Wenig zimperlich zeigten sich Claassen und seine Verteidiger bereits in der Wahl ihrer Mittel. So setzte die Verteidigung schon früh die zuständigen Staatsanwältinnen mit einer Anzeige wegen Rechtsbeugung unter Druck, verlangte gar vom baden-württembergischen Justizminister Ulrich Goll (FDP), die Staatsanwaltschaft anzuweisen, das Verfahren einzustellen – was dieser wohlweislich nicht tat.

In der Verhandlung behauptete Claassen beharrlich, es habe sich bei der Versendung des Gutscheins an Machnig um ein "Versehen" gehandelt: Der Staatssekretär hätte eigentlich leer ausgehen sollen. In der Hektik der vorweihnachtlichen Unterschriftenaktion seien den "Damen" seines Büros aber Unterschriftsmappen heruntergefallen; dabei seien auch Klebezettel abgegangen, auf denen die Geschenke vermerkt waren, und ausgerechnet einer der Gutschein-Zettel sei dann – vermutlich – fälschlicherweise auf Machnigs Karte geheftet worden.

Nach Einschätzung der Staatsanwaltschaft handelt es sich bei dieser Geschichte um ein "Konstrukt", das sich der Angeklagte – also Claassen – "nachträglich zurechtgelegt" habe.
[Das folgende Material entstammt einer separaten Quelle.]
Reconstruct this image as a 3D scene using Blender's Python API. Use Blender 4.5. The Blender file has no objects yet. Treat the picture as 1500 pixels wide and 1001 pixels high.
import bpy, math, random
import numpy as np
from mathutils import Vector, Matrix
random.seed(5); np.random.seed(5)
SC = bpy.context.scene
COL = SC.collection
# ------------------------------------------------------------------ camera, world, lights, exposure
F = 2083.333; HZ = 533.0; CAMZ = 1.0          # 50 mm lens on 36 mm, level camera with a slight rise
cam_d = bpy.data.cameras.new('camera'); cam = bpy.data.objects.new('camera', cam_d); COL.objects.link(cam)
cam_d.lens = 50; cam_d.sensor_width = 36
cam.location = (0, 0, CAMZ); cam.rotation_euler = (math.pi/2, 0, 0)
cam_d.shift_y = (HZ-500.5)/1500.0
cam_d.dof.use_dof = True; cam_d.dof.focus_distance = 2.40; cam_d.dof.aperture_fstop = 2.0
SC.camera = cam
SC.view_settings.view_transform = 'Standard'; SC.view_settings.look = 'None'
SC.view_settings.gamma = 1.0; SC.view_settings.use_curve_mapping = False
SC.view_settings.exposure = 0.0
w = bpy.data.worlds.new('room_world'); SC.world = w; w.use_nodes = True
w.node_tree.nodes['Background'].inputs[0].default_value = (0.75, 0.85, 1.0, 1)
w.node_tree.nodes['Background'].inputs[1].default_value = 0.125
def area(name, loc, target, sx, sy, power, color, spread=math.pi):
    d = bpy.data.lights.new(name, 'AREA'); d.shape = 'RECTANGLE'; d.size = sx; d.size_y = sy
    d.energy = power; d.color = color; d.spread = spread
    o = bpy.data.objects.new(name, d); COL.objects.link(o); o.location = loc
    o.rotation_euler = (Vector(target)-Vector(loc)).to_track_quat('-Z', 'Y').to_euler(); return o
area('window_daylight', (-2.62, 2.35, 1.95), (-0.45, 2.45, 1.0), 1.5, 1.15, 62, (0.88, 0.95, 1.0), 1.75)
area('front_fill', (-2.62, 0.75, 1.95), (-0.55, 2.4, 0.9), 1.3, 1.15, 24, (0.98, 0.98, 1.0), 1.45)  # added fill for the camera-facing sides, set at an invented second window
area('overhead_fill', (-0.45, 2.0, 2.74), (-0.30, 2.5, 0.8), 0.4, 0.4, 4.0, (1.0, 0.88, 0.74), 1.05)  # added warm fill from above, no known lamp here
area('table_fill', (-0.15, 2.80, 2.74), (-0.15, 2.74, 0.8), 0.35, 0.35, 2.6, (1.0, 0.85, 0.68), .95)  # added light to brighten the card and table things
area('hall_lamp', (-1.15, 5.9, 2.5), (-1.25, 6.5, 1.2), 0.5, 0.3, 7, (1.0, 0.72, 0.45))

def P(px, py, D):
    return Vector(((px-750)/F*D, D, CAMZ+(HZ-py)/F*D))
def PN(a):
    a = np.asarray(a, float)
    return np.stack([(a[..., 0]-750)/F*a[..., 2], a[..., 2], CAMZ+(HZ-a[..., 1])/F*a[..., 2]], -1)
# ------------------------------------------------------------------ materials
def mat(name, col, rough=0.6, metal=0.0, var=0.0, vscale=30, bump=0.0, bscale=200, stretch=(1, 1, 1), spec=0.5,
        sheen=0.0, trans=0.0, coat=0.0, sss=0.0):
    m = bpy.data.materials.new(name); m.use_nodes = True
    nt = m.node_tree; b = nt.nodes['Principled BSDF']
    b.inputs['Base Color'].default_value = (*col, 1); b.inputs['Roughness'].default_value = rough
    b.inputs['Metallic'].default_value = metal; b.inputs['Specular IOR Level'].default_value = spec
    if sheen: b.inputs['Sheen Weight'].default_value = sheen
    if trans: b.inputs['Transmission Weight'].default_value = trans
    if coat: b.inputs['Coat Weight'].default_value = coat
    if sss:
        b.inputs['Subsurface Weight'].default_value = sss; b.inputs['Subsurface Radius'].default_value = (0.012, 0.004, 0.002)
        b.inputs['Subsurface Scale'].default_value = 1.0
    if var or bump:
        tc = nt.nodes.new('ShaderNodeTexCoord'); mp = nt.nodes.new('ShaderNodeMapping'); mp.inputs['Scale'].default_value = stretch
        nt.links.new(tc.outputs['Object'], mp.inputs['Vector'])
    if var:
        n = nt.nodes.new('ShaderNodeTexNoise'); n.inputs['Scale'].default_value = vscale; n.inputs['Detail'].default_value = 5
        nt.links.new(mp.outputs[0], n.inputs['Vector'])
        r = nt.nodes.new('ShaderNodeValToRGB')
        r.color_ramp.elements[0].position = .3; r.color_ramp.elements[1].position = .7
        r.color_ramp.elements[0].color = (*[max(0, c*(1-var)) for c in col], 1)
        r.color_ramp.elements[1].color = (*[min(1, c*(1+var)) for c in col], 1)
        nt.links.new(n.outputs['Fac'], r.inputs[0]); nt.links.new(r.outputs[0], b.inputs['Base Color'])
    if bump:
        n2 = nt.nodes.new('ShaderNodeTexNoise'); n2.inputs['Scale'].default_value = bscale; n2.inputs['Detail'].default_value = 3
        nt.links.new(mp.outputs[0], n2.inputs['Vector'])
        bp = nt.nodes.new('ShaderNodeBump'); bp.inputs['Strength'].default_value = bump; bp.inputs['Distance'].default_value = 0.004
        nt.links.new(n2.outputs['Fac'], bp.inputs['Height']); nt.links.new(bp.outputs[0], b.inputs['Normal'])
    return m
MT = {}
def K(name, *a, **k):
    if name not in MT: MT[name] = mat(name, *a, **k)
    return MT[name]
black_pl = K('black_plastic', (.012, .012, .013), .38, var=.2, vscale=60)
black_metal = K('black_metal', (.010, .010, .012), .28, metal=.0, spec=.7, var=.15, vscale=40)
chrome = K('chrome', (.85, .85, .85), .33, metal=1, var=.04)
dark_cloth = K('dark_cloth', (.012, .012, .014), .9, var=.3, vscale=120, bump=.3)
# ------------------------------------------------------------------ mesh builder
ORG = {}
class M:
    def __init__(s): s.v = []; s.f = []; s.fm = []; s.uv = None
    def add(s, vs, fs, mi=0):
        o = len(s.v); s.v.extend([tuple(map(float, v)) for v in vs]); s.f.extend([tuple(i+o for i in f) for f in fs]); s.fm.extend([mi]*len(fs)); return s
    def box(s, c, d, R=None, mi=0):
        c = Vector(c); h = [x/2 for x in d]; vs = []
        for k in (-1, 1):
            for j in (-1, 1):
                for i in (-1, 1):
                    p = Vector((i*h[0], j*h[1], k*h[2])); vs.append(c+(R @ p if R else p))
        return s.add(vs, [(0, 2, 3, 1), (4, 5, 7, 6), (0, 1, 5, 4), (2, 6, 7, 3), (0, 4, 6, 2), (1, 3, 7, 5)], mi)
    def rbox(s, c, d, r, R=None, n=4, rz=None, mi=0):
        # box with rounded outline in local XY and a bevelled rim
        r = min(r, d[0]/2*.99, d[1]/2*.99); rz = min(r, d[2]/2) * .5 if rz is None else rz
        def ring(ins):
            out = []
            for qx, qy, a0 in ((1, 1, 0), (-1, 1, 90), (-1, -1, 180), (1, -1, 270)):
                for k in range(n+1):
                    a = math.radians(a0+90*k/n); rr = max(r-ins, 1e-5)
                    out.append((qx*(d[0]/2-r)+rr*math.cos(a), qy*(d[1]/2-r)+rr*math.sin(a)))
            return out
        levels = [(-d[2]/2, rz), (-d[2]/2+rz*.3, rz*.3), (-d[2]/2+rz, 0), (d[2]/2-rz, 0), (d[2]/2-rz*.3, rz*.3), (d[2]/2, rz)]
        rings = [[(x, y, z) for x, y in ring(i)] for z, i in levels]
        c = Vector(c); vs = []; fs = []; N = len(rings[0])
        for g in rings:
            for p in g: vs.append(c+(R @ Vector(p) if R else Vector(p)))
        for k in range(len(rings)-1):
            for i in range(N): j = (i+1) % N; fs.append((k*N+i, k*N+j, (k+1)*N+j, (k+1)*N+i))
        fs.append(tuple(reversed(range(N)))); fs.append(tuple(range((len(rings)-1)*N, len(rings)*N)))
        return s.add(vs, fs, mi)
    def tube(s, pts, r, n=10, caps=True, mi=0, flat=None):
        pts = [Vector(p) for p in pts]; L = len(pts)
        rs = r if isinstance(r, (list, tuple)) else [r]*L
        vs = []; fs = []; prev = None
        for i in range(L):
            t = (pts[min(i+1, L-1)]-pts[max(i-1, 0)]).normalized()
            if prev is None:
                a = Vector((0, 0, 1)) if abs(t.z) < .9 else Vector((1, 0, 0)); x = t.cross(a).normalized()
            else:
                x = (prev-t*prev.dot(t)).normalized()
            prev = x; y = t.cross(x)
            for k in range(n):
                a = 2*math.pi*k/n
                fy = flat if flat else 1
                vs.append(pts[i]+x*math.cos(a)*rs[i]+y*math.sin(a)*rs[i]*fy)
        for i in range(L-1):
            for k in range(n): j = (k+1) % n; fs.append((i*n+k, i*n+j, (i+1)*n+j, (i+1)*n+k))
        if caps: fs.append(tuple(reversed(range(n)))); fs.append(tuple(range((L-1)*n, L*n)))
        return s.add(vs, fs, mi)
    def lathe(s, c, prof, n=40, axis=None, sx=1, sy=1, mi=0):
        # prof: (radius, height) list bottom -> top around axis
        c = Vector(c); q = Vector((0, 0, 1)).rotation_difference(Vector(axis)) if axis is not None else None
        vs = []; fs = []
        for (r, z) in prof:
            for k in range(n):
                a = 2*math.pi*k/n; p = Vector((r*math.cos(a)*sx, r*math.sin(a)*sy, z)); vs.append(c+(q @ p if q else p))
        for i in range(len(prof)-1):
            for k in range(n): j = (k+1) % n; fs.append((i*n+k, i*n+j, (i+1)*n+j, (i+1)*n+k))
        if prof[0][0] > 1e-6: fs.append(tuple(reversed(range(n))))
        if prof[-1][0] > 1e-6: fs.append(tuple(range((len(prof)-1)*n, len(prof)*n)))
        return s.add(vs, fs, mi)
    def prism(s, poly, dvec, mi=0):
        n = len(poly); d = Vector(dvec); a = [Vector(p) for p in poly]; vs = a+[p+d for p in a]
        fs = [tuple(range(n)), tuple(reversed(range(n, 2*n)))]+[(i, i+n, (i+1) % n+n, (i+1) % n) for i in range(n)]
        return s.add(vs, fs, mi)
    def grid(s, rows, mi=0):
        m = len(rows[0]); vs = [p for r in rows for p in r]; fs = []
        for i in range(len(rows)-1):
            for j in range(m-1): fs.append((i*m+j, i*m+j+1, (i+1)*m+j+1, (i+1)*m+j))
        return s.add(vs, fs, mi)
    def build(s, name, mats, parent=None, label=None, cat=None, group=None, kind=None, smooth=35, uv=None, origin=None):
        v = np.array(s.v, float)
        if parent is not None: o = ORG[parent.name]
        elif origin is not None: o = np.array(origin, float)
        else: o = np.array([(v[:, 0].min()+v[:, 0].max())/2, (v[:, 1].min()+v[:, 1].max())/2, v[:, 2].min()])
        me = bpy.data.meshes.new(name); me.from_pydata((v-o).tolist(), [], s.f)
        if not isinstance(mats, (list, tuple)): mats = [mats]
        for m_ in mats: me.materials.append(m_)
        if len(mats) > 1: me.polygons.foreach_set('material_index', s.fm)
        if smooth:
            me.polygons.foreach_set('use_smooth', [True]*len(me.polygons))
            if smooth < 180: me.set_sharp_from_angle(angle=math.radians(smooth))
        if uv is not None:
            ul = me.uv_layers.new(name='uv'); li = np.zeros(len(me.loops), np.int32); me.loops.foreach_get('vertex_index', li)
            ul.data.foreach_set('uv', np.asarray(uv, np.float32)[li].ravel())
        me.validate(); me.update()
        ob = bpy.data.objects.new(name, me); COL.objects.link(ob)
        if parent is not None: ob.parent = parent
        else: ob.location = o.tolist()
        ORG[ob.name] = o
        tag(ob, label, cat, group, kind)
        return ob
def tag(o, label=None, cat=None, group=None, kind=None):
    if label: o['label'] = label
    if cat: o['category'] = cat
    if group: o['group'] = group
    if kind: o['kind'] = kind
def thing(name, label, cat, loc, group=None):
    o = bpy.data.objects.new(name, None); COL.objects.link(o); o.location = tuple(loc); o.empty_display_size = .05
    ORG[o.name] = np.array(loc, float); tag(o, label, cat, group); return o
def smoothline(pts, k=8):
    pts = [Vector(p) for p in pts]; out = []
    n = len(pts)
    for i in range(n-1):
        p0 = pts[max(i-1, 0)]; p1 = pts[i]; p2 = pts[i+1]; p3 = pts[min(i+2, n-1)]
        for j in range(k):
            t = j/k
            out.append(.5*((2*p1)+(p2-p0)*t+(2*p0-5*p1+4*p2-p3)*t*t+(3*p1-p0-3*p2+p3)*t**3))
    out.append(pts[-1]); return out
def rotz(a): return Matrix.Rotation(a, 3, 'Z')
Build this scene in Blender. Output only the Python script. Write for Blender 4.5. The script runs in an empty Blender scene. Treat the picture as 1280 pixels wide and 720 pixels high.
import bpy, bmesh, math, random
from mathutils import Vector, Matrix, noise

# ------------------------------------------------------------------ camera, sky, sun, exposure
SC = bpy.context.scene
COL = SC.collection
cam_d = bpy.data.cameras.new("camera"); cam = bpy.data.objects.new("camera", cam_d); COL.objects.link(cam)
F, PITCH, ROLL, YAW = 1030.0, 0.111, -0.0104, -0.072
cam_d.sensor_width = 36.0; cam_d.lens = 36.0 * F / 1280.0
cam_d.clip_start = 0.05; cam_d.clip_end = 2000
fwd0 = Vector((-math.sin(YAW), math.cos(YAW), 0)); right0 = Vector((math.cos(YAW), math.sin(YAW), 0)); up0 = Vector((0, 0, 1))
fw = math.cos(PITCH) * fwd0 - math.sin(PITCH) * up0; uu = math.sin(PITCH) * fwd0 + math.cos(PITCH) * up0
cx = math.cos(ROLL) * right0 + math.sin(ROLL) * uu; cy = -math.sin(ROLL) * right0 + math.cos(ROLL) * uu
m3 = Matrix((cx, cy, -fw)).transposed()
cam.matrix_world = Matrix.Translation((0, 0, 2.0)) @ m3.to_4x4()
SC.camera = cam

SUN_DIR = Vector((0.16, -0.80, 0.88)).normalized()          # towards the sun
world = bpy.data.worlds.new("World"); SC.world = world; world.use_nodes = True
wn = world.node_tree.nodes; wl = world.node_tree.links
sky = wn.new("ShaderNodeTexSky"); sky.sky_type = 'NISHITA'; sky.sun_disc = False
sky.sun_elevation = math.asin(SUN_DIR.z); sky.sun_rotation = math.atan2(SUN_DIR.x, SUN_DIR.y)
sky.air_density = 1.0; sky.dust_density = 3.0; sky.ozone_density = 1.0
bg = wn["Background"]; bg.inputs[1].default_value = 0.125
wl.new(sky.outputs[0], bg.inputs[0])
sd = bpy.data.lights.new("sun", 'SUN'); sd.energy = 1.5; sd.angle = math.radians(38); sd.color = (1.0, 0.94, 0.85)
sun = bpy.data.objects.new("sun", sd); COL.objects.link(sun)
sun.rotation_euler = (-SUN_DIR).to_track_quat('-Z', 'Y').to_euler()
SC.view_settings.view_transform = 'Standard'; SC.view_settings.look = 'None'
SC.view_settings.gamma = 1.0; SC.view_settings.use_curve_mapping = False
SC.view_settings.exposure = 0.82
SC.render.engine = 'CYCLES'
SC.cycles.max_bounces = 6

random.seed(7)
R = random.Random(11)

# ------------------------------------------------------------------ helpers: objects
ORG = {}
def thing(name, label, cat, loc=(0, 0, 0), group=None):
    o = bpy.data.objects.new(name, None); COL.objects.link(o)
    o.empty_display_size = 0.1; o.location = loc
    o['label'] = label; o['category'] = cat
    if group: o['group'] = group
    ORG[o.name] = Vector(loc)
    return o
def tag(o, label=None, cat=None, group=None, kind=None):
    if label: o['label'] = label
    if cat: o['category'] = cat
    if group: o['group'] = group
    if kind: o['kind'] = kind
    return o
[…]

Und selbst der Claassen prinzipiell äußerst wohl gesonnene Vorsitzende Richter Fischer hielt diese "Version" für "am wenigsten plausibel": Die Aussagen der Sekretärinnen seien so "auffällig stimmig" gewesen, dass sich beim Gericht ein "Unbehagen" eingestellt habe. Viel "realistischer" sei, dass Claassen durchaus bewusst Machnig mit dem Gutschein bedacht habe.

Doch auch wenn Claassens Version möglicherweise nicht der Wahrheit entsprach, blieb das rechtlich ohne Folgen: Zu klar zeigte sich das Gericht davon überzeugt, dass Claassen – zumindest vorrangig – mit der Gutschein-Versendung legale Ziele verfolgte. Denn auch Machnig, so Fischer in seiner wortreichen, inhaltlich aber eher kargen Urteilsbegründung, sei ein "tauglicher Repräsentant" der Bundesregierung, und damit sei die Einladung in jedem Fall legal erfolgt.

In der Sache hat Claassen gewonnen. Trotzdem konnte er nicht verhindern, dass ein G'schmäckle bleibt.